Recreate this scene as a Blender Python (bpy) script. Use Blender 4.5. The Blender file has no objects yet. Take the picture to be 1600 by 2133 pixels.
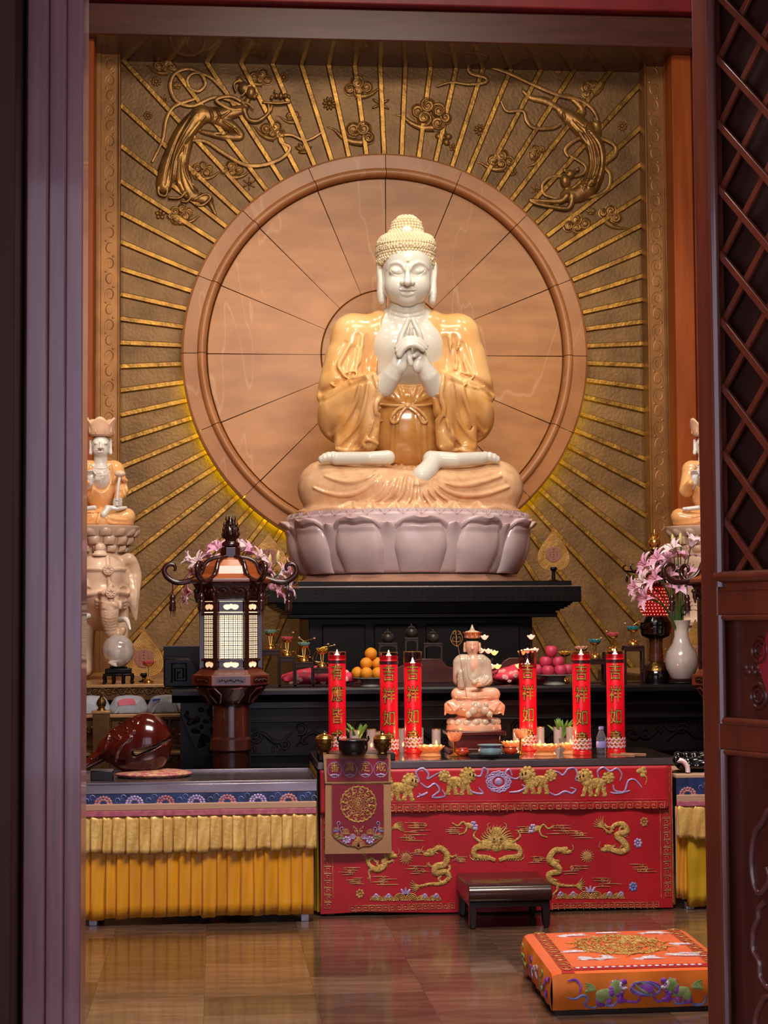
import bpy, bmesh, math, random
import numpy as np
from mathutils import Vector, Matrix

random.seed(7); np.random.seed(7)
SC = bpy.context.scene
COL = SC.collection
PI = math.pi

# ------------------------------------------------------------------ camera
FPX = 3780.0
CX, CY = 800.0, 1066.5
CAM = np.array((0.0, 0.0, 1.53))
YAW, PITCH, ROLL = math.atan(350/FPX), math.atan(223/FPX), 0.0061
_F = np.array((math.sin(YAW)*math.cos(PITCH), math.cos(YAW)*math.cos(PITCH), math.sin(PITCH)))
_R0 = np.array((math.cos(YAW), -math.sin(YAW), 0.0))
_U0 = np.cross(_R0, _F)
_R = _R0*math.cos(ROLL) - _U0*math.sin(ROLL)
_U = _U0*math.cos(ROLL) + _R0*math.sin(ROLL)
cam_d = bpy.data.cameras.new('camera')
cam_d.sensor_fit = 'HORIZONTAL'; cam_d.sensor_width = 36.0
cam_d.lens = 36.0*FPX/1600.0
cam_d.clip_start = 0.05; cam_d.clip_end = 100
cam = bpy.data.objects.new('camera', cam_d); COL.objects.link(cam)
cam.matrix_world = Matrix(((_R[0], _U[0], -_F[0], CAM[0]), (_R[1], _U[1], -_F[1], CAM[1]),
                           (_R[2], _U[2], -_F[2], CAM[2]), (0, 0, 0, 1)))
SC.camera = cam

def ray(px, py):
    return _F + _R*((px-CX)/FPX) - _U*((py-CY)/FPX)
def P(px, py, Y):
    """the point of the place at depth Y that the photograph shows at (px, py)"""
    d = ray(px, py); return CAM + d*(Y/d[1])
def PZ(px, py, z):
    d = ray(px, py); return CAM + d*((z-CAM[2])/d[2])
def S(Y):
    return Y/FPX

# ------------------------------------------------------------------ colour management, world, lights
SC.view_settings.view_transform = 'Standard'
SC.view_settings.look = 'None'
SC.view_settings.gamma = 1.0
SC.view_settings.use_curve_mapping = False
SC.view_settings.exposure = 0.15
SC.cycles.max_bounces = 7; SC.cycles.diffuse_bounces = 3; SC.cycles.glossy_bounces = 3; SC.cycles.transmission_bounces = 6
SC.cycles.caustics_reflective = False; SC.cycles.caustics_refractive = False

def lin(h):
    h = h.lstrip('#')
    c = [int(h[i:i+2], 16)/255 for i in (0, 2, 4)]
    return tuple(x/12.92 if x <= .04045 else ((x+.055)/1.055)**2.4 for x in c) + (1.0,)

W = bpy.data.worlds.new('world'); SC.world = W; W.use_nodes = True
W.node_tree.nodes['Background'].inputs[0].default_value = (0.84, 0.80, 1.0, 1)
W.node_tree.nodes['Background'].inputs[1].default_value = 2.0

def spot(name, loc, target, power, angle, blend=.6, size=.08, col=(1, .80, .56)):
    d = bpy.data.lights.new(name, 'SPOT'); d.energy = power; d.color = col
    d.spot_size = math.radians(angle); d.spot_blend = blend; d.shadow_soft_size = size
    o = bpy.data.objects.new(name, d); COL.objects.link(o); o.location = loc
    o.rotation_euler = (Vector(target)-Vector(loc)).to_track_quat('-Z', 'Y').to_euler()
    return o
def area(name, loc, target, power, sx, sy, col=(1, .85, .68)):
    d = bpy.data.lights.new(name, 'AREA'); d.energy = power; d.color = col
    d.shape = 'RECTANGLE'; d.size = sx; d.size_y = sy; d.specular_factor = .12
    o = bpy.data.objects.new(name, d); COL.objects.link(o); o.location = loc
    o.rotation_euler = (Vector(target)-Vector(loc)).to_track_quat('-Z', 'Y').to_euler()
    return o
AX = 1.409          # axis of the hall (x of the great statue)
# ceiling spots that light the great statue and the wall behind it
spot('ceiling_spot', (0.55, 11.9, 7.5), (AX-.05, 13.0, 3.0), 165, 30, .6, .05, (1, .92, .78))
spot('ceiling_spot', (2.25, 11.9, 7.5), (AX+.05, 13.0, 3.0), 165, 30, .6, .05, (1, .92, .78))
spot('ceiling_spot', (AX, 8.8, 5.9), (AX+.1, 14.8, 2.6), 110, 42, .9, .15, (1, .88, .70))
spot('ceiling_spot', (-.3, 12.4, 6.4), (AX-.2, 15, 2.8), 112, 62, .9, .12, (1, .86, .66))
spot('ceiling_spot', (3.1, 12.4, 6.4), (AX+.2, 15, 2.8), 112, 62, .9, .12, (1, .86, .66))
spot('ceiling_spot', (-1.2, 10.2, 5.8), (0.1, 15.1, 2.9), 255, 52, .95, .15, (1, .83, .55))
spot('ceiling_spot', (4.0, 10.2, 5.8), (2.7, 15.1, 2.9), 225, 52, .95, .15, (1, .83, .55))
spot('ceiling_spot', (-1.6, 11.0, 6.0), (-.82, 13.0, 2.0), 260, 24, .6, .06, (1, .86, .70))
spot('ceiling_spot', (3.2, 10.6, 6.0), (3.45, 13.0, 2.0), 230, 24, .6, .06, (1, .86, .70))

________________

_Given problem_: Where does the word "scene" appear? Return each line that holds it.

_Written answer_:
Recreate this scene as a Blender Python (bpy) script. Use Blender 4.5. The Blender file has no objects yet. Take the picture to be 1600 by 2133 pixels.
SC = bpy.context.scene